Friday, November 4, 2011

Dispatches from Occupy Boston

A Mild November Night

“I knew the revolution was coming, I just didn’t know it would be so tedious.”

--over heard at General Assembly



The MYMD meeting on the other hand was like water over stones.

The ten or so people assembled had either never met before or met only a few times. No one had communicated directly with anyone before the meeting. Most were in their twenties or early thirties. Before the meeting started I chatted with Short’n Smiley and the facilitator. In a tiny voice Smiley expressed a self-effacing form of chagrin about her inability to camp out. She was she said ‘too prissy’ to stay over. ‘I could never eat from the food tent’ she said. Instead she made the trip from the western suburbs three or four times a week. Later in the same bright inaudible voice she suggested breaking several major interstate commerce laws. As people slowly assembled I started to fidget, anxious for the facilitator to start the meeting. When I started bloviating about the Movement For A New Society, per had kind of floated away.
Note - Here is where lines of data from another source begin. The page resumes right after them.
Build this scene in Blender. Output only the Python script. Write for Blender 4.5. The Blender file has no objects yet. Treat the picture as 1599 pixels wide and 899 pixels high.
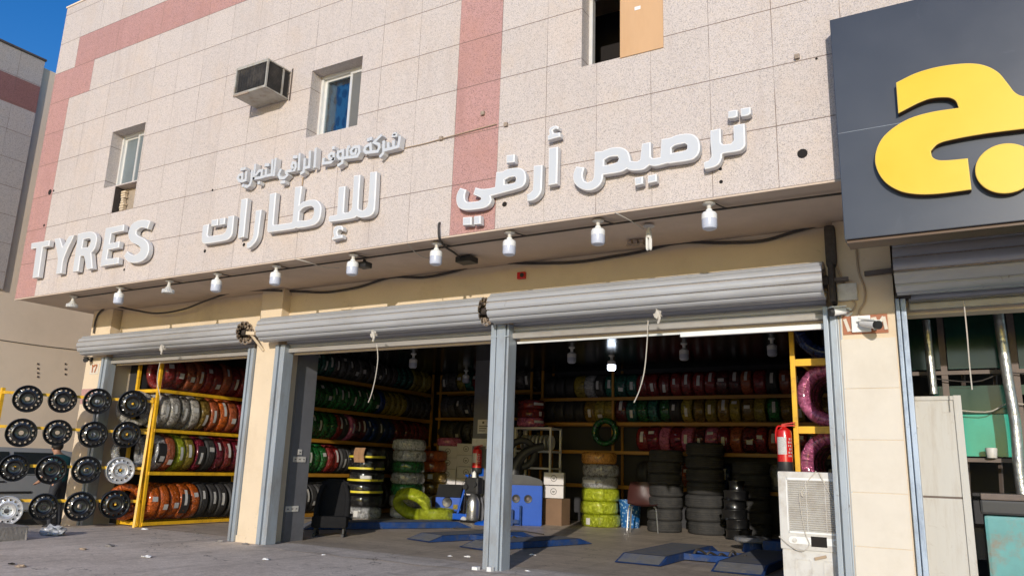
import bpy, bmesh, math, random
from mathutils import Vector, Matrix
random.seed(7)
R = math.radians
SC = bpy.context.scene
C = SC.collection

# ------------------------------------------------------------------ camera
FPX, YAW, PIT, ROLL = 1202.2, 0.5316, 0.22815, 0.03262
CAM = Vector((13.8618, -6.8332, 1.1582))
_f = Vector((-math.sin(YAW)*math.cos(PIT), math.cos(YAW)*math.cos(PIT), math.sin(PIT)))
_r = Vector((math.cos(YAW), math.sin(YAW), 0)); _u = _r.cross(_f)
_c, _s = math.cos(ROLL), math.sin(ROLL)
CR, CU, CF = (_c*_r + _s*_u), (-_s*_r + _c*_u), _f
cd = bpy.data.cameras.new('camera'); cam = bpy.data.objects.new('camera', cd); C.objects.link(cam)
cd.sensor_width = 36; cd.sensor_fit = 'HORIZONTAL'; cd.lens = FPX/1599*36; cd.clip_start = .05; cd.clip_end = 2000
M3 = Matrix((CR, CU, -CF)).transposed().to_4x4(); M3.translation = CAM; cam.matrix_world = M3
SC.camera = cam

# ------------------------------------------------------------------ light
SUNDIR = Vector((-.33, 1, -.25)).normalized()
w = bpy.data.worlds.new('World'); SC.world = w; w.use_nodes = True
nt = w.node_tree; bg = nt.nodes['Background']; sky = nt.nodes.new('ShaderNodeTexSky')
sky.sky_type = 'NISHITA'; sky.sun_disc = False
sky.sun_elevation = math.asin(-SUNDIR.z); sky.sun_rotation = math.atan2(-SUNDIR.x, -SUNDIR.y)
sky.air_density = 1.0; sky.dust_density = .3; sky.ozone_density = 1.6
hs = nt.nodes.new('ShaderNodeHueSaturation'); hs.inputs['Saturation'].default_value = 1.5; hs.inputs['Hue'].default_value = .518
nt.links.new(sky.outputs[0], hs.inputs['Color']); nt.links.new(hs.outputs[0], bg.inputs[0]); bg.inputs[1].default_value = .15
sd = bpy.data.lights.new('sun', 'SUN'); sun = bpy.data.objects.new('sun', sd); C.objects.link(sun)
sd.energy = 2.75; sd.angle = R(.5); sd.color = (1, .93, .85)
sun.rotation_euler = SUNDIR.to_track_quat('-Z', 'Y').to_euler()
SC.view_settings.view_transform = 'Standard'; SC.view_settings.look = 'None'
SC.view_settings.exposure = 0.27; SC.view_settings.gamma = 1
SC.render.engine = 'CYCLES'
SC.cycles.max_bounces = 7; SC.cycles.diffuse_bounces = 4; SC.cycles.transparent_max_bounces = 12

# ------------------------------------------------------------------ measuring helpers (photo pixel -> a known plane)
def _ray(x, y): return CR*((x-799.5)/FPX) + CU*(-(y-449.5)/FPX) + CF
def PY(x, y, Y): d = _ray(x, y); return CAM + d*((Y-CAM.y)/d.y)
def PX(x, y, X): d = _ray(x, y); return CAM + d*((X-CAM.x)/d.x)
def PZ(x, y, Z=0.): d = _ray(x, y); return CAM + d*((Z-CAM.z)/d.z)

# ------------------------------------------------------------------ materials
def _nodes(name):
    m = bpy.data.materials.new(name); m.use_nodes = True
    return m, m.node_tree.nodes, m.node_tree.links, m.node_tree.nodes['Principled BSDF']
def N(ns, t, **k):
    n = ns.new(t)
    for a, v in k.items():
        if a == 'inp':
            for i, x in v.items(): n.inputs[i].default_value = x
        else: setattr(n, a, v)
    return n
def math_(ns, ls, op, a, b=None, clamp=False):
    n = ns.new('ShaderNodeMath'); n.operation = op; n.use_clamp = clamp
    for i, x in enumerate((a, b)):
        if x is None: continue
        if isinstance(x, (int, float)): n.inputs[i].default_value = x
        else: ls.new(x, n.inputs[i])
    return n.outputs[0]
def ramp(ns, ls, src, p0, c0, p1, c1):
    n = ns.new('ShaderNodeValToRGB'); e = n.color_ramp.elements
    e[0].position = p0; e[0].color = (*c0, 1); e[1].position = p1; e[1].color = (*c1, 1)
    ls.new(src, n.inputs[0]); return n.outputs[0]
def mix(ns, ls, f, a, b, mode='MIX'):
    n = ns.new('ShaderNodeMix'); n.data_type = 'RGBA'; n.blend_type = mode
    for i, x in ((0, f), (6, a), (7, b)):
        if isinstance(x, (int, float)): n.inputs[i].default_value = x
        elif isinstance(x, tuple): n.inputs[i].default_value = (*x, 1) if len(x) == 3 else x
        else: ls.new(x, n.inputs[i])
    return n.outputs[2]
def mat(name, col, rough=.6, metal=0., var=.15, vs=4., bump=0., bs=40., spec=.5, dirt=None, dirt_s=2., stretch=None, coat=0, scuff=None, scuff_s=9., scuff_t=.62):
    m, ns, ls, b = _nodes(name)
    tc = ns.new('ShaderNodeTexCoord'); vec = tc.outputs['Object']
    if stretch:
        mp = N(ns, 'ShaderNodeMapping'); mp.inputs['Scale'].default_value = stretch; ls.new(vec, mp.inputs[0]); vec = mp.outputs[0]
    n1 = N(ns, 'ShaderNodeTexNoise', inp={'Scale': vs, 'Detail': 6, 'Roughness': .65}); ls.new(vec, n1.inputs['Vector'])
    lo = tuple(max(0, c*(1-var)) for c in col); hi = tuple(min(1, c*(1+var)) for c in col)
    c = ramp(ns, ls, n1.outputs[0], .3, lo, .7, hi)
    if dirt:
        n2 = N(ns, 'ShaderNodeTexNoise', inp={'Scale': dirt_s, 'Detail': 8, 'Roughness': .7}); ls.new(vec, n2.inputs['Vector'])
        f = ramp(ns, ls, n2.outputs[0], .48, (0, 0, 0), .72, (1, 1, 1))
        c = mix(ns, ls, f, c, dirt)
    if scuff:
        n5 = N(ns, 'ShaderNodeTexNoise', inp={'Scale': scuff_s, 'Detail': 9, 'Roughness': .75, 'Distortion': 1.}); ls.new(tc.outputs['Object'], n5.inputs['Vector'])
        n6 = N(ns, 'ShaderNodeTexNoise', inp={'Scale': 1.1, 'Detail': 2}); ls.new(tc.outputs['Object'], n6.inputs['Vector'])
        f = math_(ns, ls, 'MULTIPLY', ramp(ns, ls, n5.outputs[0], scuff_t, (0, 0, 0), scuff_t+.08, (.85,)*3), ramp(ns, ls, n6.outputs[0], .42, (.1,)*3, .6, (1,)*3))
        c = mix(ns, ls, f, c, scuff)
    ls.new(c, b.inputs['Base Color'])
    b.inputs['Metallic'].default_value = metal; b.inputs['Specular IOR Level'].default_value = spec
    if coat: b.inputs['Coat Weight'].default_value = coat; b.inputs['Coat Roughness'].default_value = .08
    rr = math_(ns, ls, 'MULTIPLY_ADD', n1.outputs[0], .25); rr.node.inputs[2].default_value = max(0, rough-.125)
    ls.new(rr, b.inputs['Roughness'])
    if bump:
        n3 = N(ns, 'ShaderNodeTexNoise', inp={'Scale': bs, 'Detail': 4}); ls.new(vec, n3.inputs['Vector'])
        bp = N(ns, 'ShaderNodeBump', inp={'Strength': bump, 'Distance': .02}); ls.new(n3.outputs[0], bp.inputs['Height'])
        ls.new(bp.outputs[0], b.inputs['Normal'])
    return m

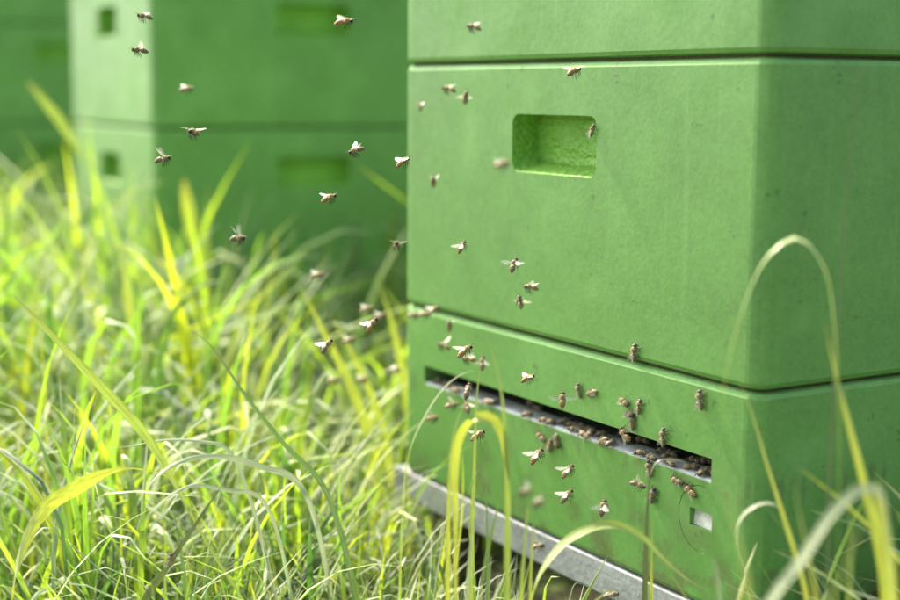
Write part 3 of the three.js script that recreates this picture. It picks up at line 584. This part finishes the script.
bee('s', 't', [-0.0302, 0.2898, -0.4876], [0.93, 0.26, 0.26], [-0.25, 0.97, -0.07], 1.0, 'pale blurred bee close behind a sharp orange bee over the grass', 'bees flying before the beehives');
bee('s', 't', [-0.0661, 0.2702, -0.4824], [0.95, 0.26, 0.18], [-0.25, 0.97, -0.05], 1.0, 'pale blurred bee between two sharp bees over yellow grass', 'bees flying before the beehives');
bee('s', 't', [-0.0729, 0.2286, -0.5029], [0.93, 0.09, 0.35], [-0.08, 1, -0.03], 1.0, 'tan blurred bee low in yellow grass, below the dark striped bee', 'bees flying before the beehives');
bee('s', 't', [-0.0399, 0.2259, -0.5064], [0.95, 0.14, 0.27], [-0.13, 0.99, -0.04], 1.0, 'tan blurred bee low in yellow grass, below the orange bee', 'bees flying before the beehives');
bee('f', 't', [-0.0135, 0.2347, -0.4916], [0.85, 0.09, 0.51], [-0.07, 1, -0.04], 1.1, 'pale blurred bee at grass height beside the near hive edge', 'bees flying before the beehives');
bee('s', 't', [-0.0226, 0.557, -0.3384], [-0.92, 0.17, -0.35], [0.16, 0.98, 0.06], 1.0, 'pale grey blurred bee flying before the lid of the near hive', 'bees flying before the beehives');
bee('s', 't', [-0.0337, 0.505, -0.3605], [-0.74, 0.21, -0.64], [0.16, 0.98, 0.14], 1.0, 'tan bee, upper of a pair left of the near hive hand hold', 'bees flying before the beehives');
bee('s', 't', [-0.0216, 0.4982, -0.3508], [-0.2, 0.82, 0.54], [0.29, 0.57, -0.77], 1.0, 'tan upright bee, lower of a pair left of the near hive hand hold', 'bees flying before the beehives');
bee('u', 't', [-0.0157, 0.4902, -0.4397], [0.26, 0.87, -0.43], [-0.44, 0.5, 0.74], 0.8, 'small whitish blurred bee near the top far corner of the near hive', 'bees flying before the beehives');
bee('s', 't', [-0.215, 0.4606, 0.009], [0.96, 0.21, 0.18], [-0.2, 0.98, -0.04], 0.8, 'big blurred pale bee before the lower corner of the hand hold', 'bees flying before the beehives');
bee('u', 't', [-0.0302, 0.4237, -0.3904], [-0.39, 0.64, 0.66], [0.33, 0.77, -0.55], 1.0, 'tan blurred bee alone below and far left of the hand hold', 'bees flying before the beehives');
bee('f', 'o', [-0.0329, 0.5189, -0.1748], [0.93, 0.34, -0.15], [-0.34, 0.94, 0.05], 1.1, 'bee with whitish wings spread wide just under the lid seam', 'bees flying before the beehives');
bee('s', 'o', [-0.0889, 0.3825, -0.244], [0.62, 0.77, -0.16], [-0.74, 0.64, 0.19], 0.9, 'small orange bee alone between hand hold and lower seam', 'bees flying before the beehives');
bee('f', 'd', [-0.0656, 0.3712, -0.2049], [0.56, 0.77, -0.31], [-0.67, 0.64, 0.37], 1.0, 'bee with both wings spread out, lower middle of the big box', 'bees flying before the beehives');
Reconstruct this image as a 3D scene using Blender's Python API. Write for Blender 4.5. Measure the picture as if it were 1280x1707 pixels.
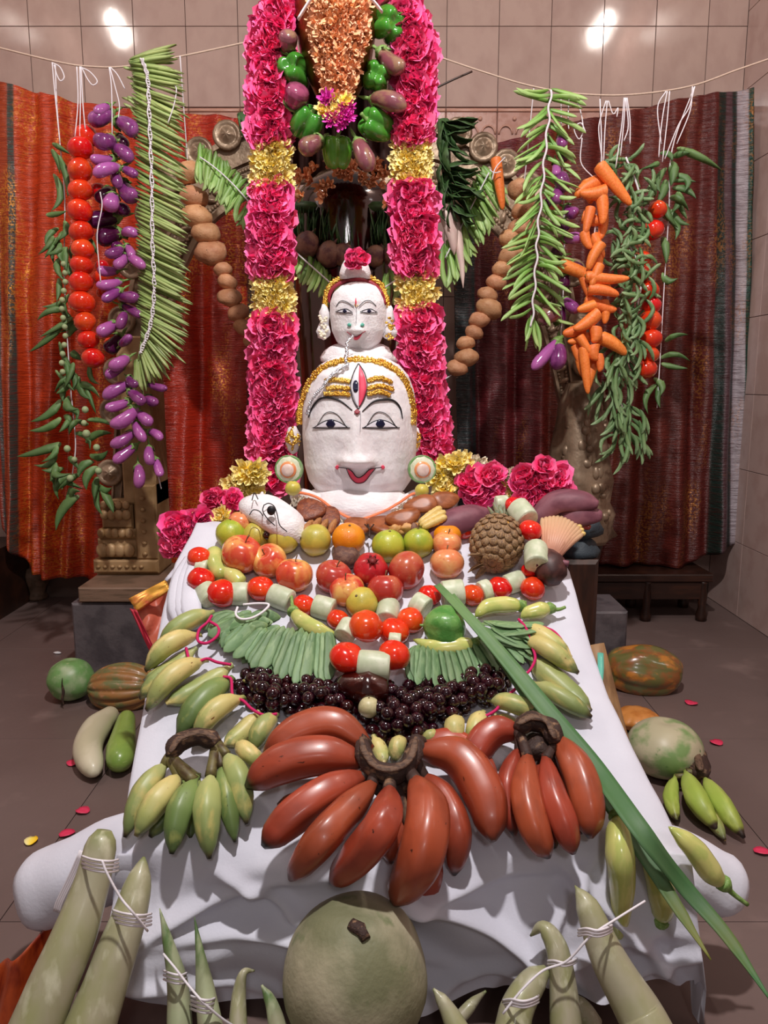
import bpy, math, random
from mathutils import Vector, Matrix, noise
random.seed(11)
for o in list(bpy.data.objects): bpy.data.objects.remove(o)
SC = bpy.context.scene
COL = SC.collection
# ------------------------------------------------------------------ camera
F = 1300.0; PITCH = math.radians(9.5); CAMZ = 0.9
cam = bpy.data.cameras.new('camera'); cam.sensor_fit = 'VERTICAL'; cam.sensor_height = 36.0
cam.lens = 36.0*F/1707.0; cam.clip_start = .02
camo = bpy.data.objects.new('camera', cam); COL.objects.link(camo)
camo.location = (0,0,CAMZ); camo.rotation_euler = (math.pi/2-PITCH,0,0)
SC.camera = camo
# ------------------------------------------------------------------ world, lamps, exposure
w = bpy.data.worlds.new('world'); SC.world = w; w.use_nodes = True
w.node_tree.nodes['Background'].inputs[0].default_value = (1.0,.86,.80,1)
w.node_tree.nodes['Background'].inputs[1].default_value = .21
def lamp(name, loc, power, size, col, aim=None):
    l = bpy.data.lights.new(name, 'AREA' if aim else 'POINT'); l.energy = power; l.color = col
    o = bpy.data.objects.new(name, l); o.location = loc
    if aim:
        l.shape = 'DISK'; l.size = size
        o.rotation_euler = (Vector(aim)-Vector(loc)).to_track_quat('-Z','Y').to_euler()
    else: l.shadow_soft_size = size
    COL.objects.link(o); return o
WARM = (1.0,.88,.80)
lamp('ceiling_lamp_left', (-1.5,1.55,2.85), 16, .035, WARM)
lamp('ceiling_lamp_left', (-1.48,1.75,2.85), 10, .03, WARM)
lamp('ceiling_lamp_right', (1.22,1.55,2.85), 16, .035, WARM)
lamp('ceiling_lamp_right', (1.22,1.75,2.85), 10, .03, WARM)
lamp('room_lamp', (.05,.60,2.7), 51, .10, (1.0,.945,.925), aim=(0,1.5,.8))
lamp('tube_lamp', (.2,-1.4,2.1), 8, .3, (1.0,.94,.95), aim=(0,1.9,.8))
SC.view_settings.view_transform = 'Standard'; SC.view_settings.look = 'None'
SC.view_settings.gamma = 1; SC.view_settings.use_curve_mapping = False
SC.view_settings.exposure = 0.0
# ------------------------------------------------------------------ placing: a pixel of the frame and a surface give a point in the room
SP, CP = math.sin(PITCH), math.cos(PITCH)
def ray(px, py):
    x = (px-640)/F; z = -(py-853.5)/F
    return Vector((x, CP + z*SP, -SP + z*CP))
C0 = Vector((0,0,CAMZ))
def P(px, py, Y):
    d = ray(px,py); return C0 + d*(Y/d.y)
SLOPE = .619; Z0 = .249; NS = math.sqrt(1+SLOPE*SLOPE)
def slope_z(Y): return Z0 + SLOPE*(Y-1)
def PS(px, py, lift=0):                      # the reclining white cloth: slope on top, upright front
    d = ray(px,py); l = lift*NS
    k = (Z0 - SLOPE + l - CAMZ)/(d.z - SLOPE*d.y)
    if k*d.y < 1.0 - lift*.55: k = (1.0-lift*.9)/d.y
    return C0 + d*k
def PF(px, py, lift=0):
    d = ray(px,py); return C0 + d*((lift-CAMZ)/d.z)
def S(p): return (( p.y)*CP - (p.z-CAMZ)*SP)/F      # metres per pixel at p
def at(Y): return lambda x, y, l=0: P(x, y, Y - l)
# ------------------------------------------------------------------ mesh building
class G:
    def __init__(s): s.v=[]; s.f=[]; s.t=[]
    def add(s, v, f, t=None):
        o=len(s.v); s.v += [Vector(a) for a in v]; s.f += [tuple(i+o for i in q) for q in f]
        s.t += list(t) if t is not None else [0.5]*len(v)
        return s
    def merge(s, g, M=None):
        return s.add([M@a for a in g.v] if M else g.v, g.f, g.t)
def catmull(pts, n):
    if len(pts)==2: return [pts[0].lerp(pts[1], i/n) for i in range(n+1)]
    out=[]; m=len(pts)-1
    for i in range(n+1):
        u=i/n*m; k=min(int(u),m-1); f=u-k
        p1,p2=pts[k],pts[k+1]; p0=pts[k-1] if k>0 else p1*2-p2; p3=pts[k+2] if k+2<=m else p2*2-p1
        out.append(.5*((2*p1)+(p2-p0)*f+(2*p0-5*p1+4*p2-p3)*f*f+(3*p1-p0-3*p2+p3)*f**3))
    return out
def prof(stops, s):
    for (a,b),(c,d) in zip(stops, stops[1:]):
        if s<=c:
            f=(s-a)/max(c-a,1e-6); f=f*f*(3-2*f) if False else f
            return b+(d-b)*f
    return stops[-1][1]
def frames(pts, up0=None):
    n=len(pts); T=[(pts[min(i+1,n-1)]-pts[max(i-1,0)]).normalized() for i in range(n)]
    u=Vector(up0) if up0 else Vector((0,0,1))
    if abs(u.dot(T[0]))>.95: u=Vector((0,-1,0)) if not up0 else Vector((1,0,0))
    out=[]
    for t in T:
        u=(u-t*u.dot(t)).normalized(); out.append((u, t.cross(u)))
    return out
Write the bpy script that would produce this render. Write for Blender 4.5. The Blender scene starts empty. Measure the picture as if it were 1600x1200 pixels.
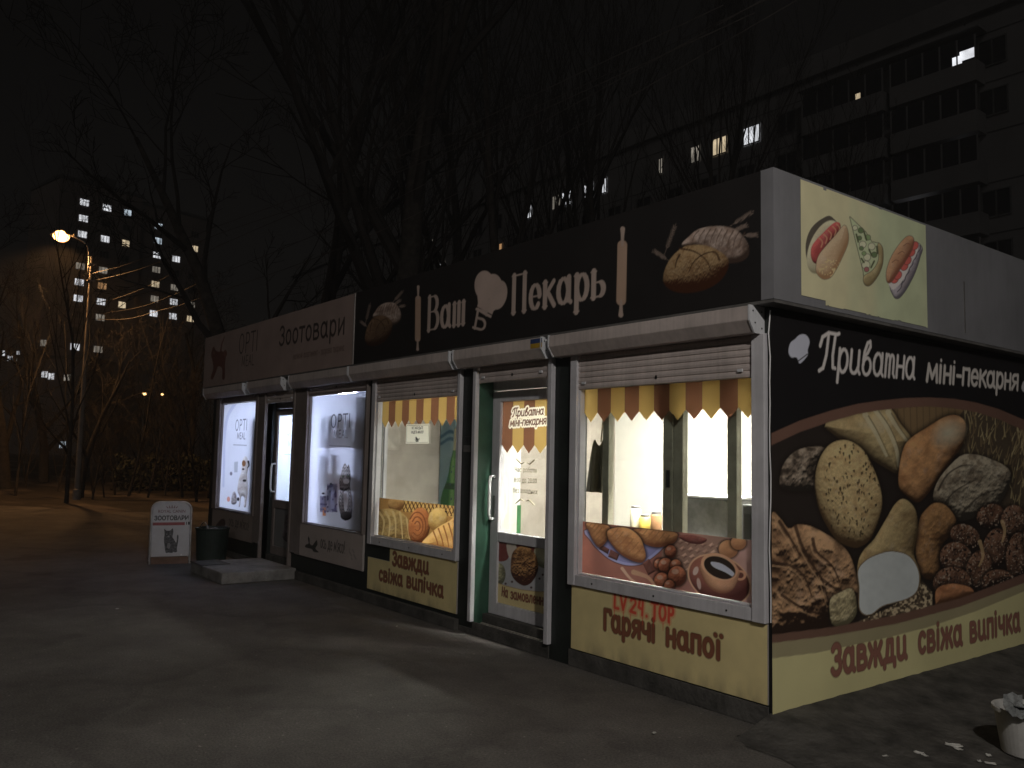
import bpy, math, random
import numpy as np
from mathutils import Vector, Matrix

random.seed(7)
SC = bpy.context.scene
COL = SC.collection

# ------------------------------------------------------------------ camera
FPX = 1313.168
CAM = np.array([3.10365, -4.36317, 1.58])
_R = np.array([0.60974294, 0.79230459, 0.02160999])
_U = np.array([0.05375957, -0.06854354, 0.99619862])
_F = np.array([-0.79077396, 0.60626333, 0.08438789])
cam_d = bpy.data.cameras.new("camera")
cam_o = bpy.data.objects.new("camera", cam_d)
COL.objects.link(cam_o)
cam_d.sensor_fit = 'HORIZONTAL'
cam_d.sensor_width = 36.0
cam_d.lens = FPX / 1600.0 * 36.0
cam_d.clip_start = 0.05
cam_d.clip_end = 2000.0
cam_o.matrix_world = Matrix(((_R[0], _U[0], -_F[0], CAM[0]), (_R[1], _U[1], -_F[1], CAM[1]),
                             (_R[2], _U[2], -_F[2], CAM[2]), (0, 0, 0, 1)))
SC.camera = cam_o

# ------------------------------------------------------------------ world, exposure
SC.view_settings.view_transform = 'Standard'
SC.view_settings.look = 'None'
SC.view_settings.exposure = 0.0
SC.view_settings.gamma = 1.0
SC.view_settings.use_curve_mapping = False
SC.cycles.max_bounces = 8
SC.cycles.diffuse_bounces = 4
SC.cycles.transparent_max_bounces = 16
SC.cycles.sample_clamp_indirect = 4.0
SC.cycles.caustics_reflective = False
SC.cycles.caustics_refractive = False
world = bpy.data.worlds.new("World")
SC.world = world
world.use_nodes = True
wn, wl = world.node_tree.nodes, world.node_tree.links
bg = wn["Background"]
sky = wn.new("ShaderNodeTexSky")
sky.sky_type = 'NISHITA'
sky.sun_disc = False
sky.sun_elevation = math.radians(12)
sky.sun_rotation = math.radians(135)
hs = wn.new("ShaderNodeHueSaturation")
hs.inputs["Saturation"].default_value = 0.15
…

That I understood, but now it was time for per to “take charge” and get things going.

We started with names and ideas. Short’n Smiley had made a flyer, brought paint and sheets. Smiley hates Bofa. I had downloaded the Move Your Money Day flyer from the website and had about five white copies with me. A few people wouldn’t be able to do anything on 11/5 but were willing to help out in the mean time. The next woman said she could photocopy as many flyers as the group needed, how many was that? She asked several times but no one, even the facilitator, answered. Per just kept saying “What do people think?” Finally I crossed the circle and asked her if she could do three hundred and she said, “Is that what people want?”

In my mind I saw a giant endless game of ping pong, only a little different from the one played at the Direct Action meeting a couple of weeks ago. That night two guys, one black, one Latino, from Occupy the Hood had come to the meeting to ask what kind of support Occupy Boston could offer them. Boston’s response, not once, but three times, was “What do you want from us?” Finally I couldn’t stand it any more and I blurted out, “They just told you, they want whatever you want to give. Just make a plan for what you want to do and do it.” This type of behavior doesn’t make me popular, but I can stand only just so much white guilt. Plus I was hungry. So I wandered over to the food tent and had another peanut butter and jelly sandwich. Peanut butter and jelly is to the Boston Occupation what pizza is to New York. The night of the MYMD meeting I had eaten two sandwiches before the meeting started and so was chagrined myself when stragglers showed up with leftovers from a Greek restaurant. The facilitator paused, again, and switched the topic to food.

The next woman in the circle wanted to make the MYMD fun. She suggested that after people came out of Bofa they should get little stickers that said, “I moved my money” like Starbucks gave to voters. She would make the stickers and she volunteered to drive stacks of cardboard boxes to the printer’s home. The printer had been working on signs for days. He had about forty and was willing to make more if he could get some more paper. The facilitator said per could get the printer some paper.

I watched the facilitator carefully throughout the meeting, my blood pressure rising each time another game of ping pong appeared ready to start. Not that it mattered. Things were, in some round about way, getting done. Finally I realized that either intentionally or because it was per’s nature the facilitator had devised a method of leading w/o leading. By just letting things hang and not jumping in, per forced other people to suggest the obvious and then volunteer to do it. This kept the facilitator from getting lynched and at the same time left per free to kind of check in and out at will. It is, in other words, a highly advanced organizing technique for saving the sanity of 24/7 organizers that requires a high level of personal responsibility by just about everyone.

For instance, almost everyone at this meeting arrived prepared and ready to work. The only time the facilitator showed even a hint of personal preference was when I mentioned the didgeridoo I wanted to aim at the Federal Reserve so that “Move Your Money” echoed over ten city blocks. Per laughed and said, “You have a didgeridoo player?” “No, but I have calls out to every possible player on the east coast. Per laughed again.  I was kind of relieved. The other image that goes through my mind at such moments is from revolutions where ingenuity and initiative were rewarded with the guillotine. Not that anything like that would ever happen at OB. The worst would be glaring looks that say “You’re not being inclusive” or “Your ‘othering.’”

The meeting meandered along, a plan for the signs and the flyers materialized and then the meeting kind of dissolved into painting and box gathering. I looked at the young women painting words onto sheets and thought of my best friend when I was 23. I wanted to send her a picture of these two and that’s when I realized that I had left my phone in the car! More anxiety; how would I contribute to the revolution w/out my phone? Should I go and get it or stay here and have fun? I took a deep breath. This had been the easiest and most effective meeting I had ever been to in my entire life. Everyone was so entirely on the same page, it was as if a strong breeze was pushing us towards success. I looked up at the soft black sky. Instead of a ping pong ball, I saw the Mandate of Heaven drifting towards the Occupation. Back at my car there was a message from Didgetherapy in NH.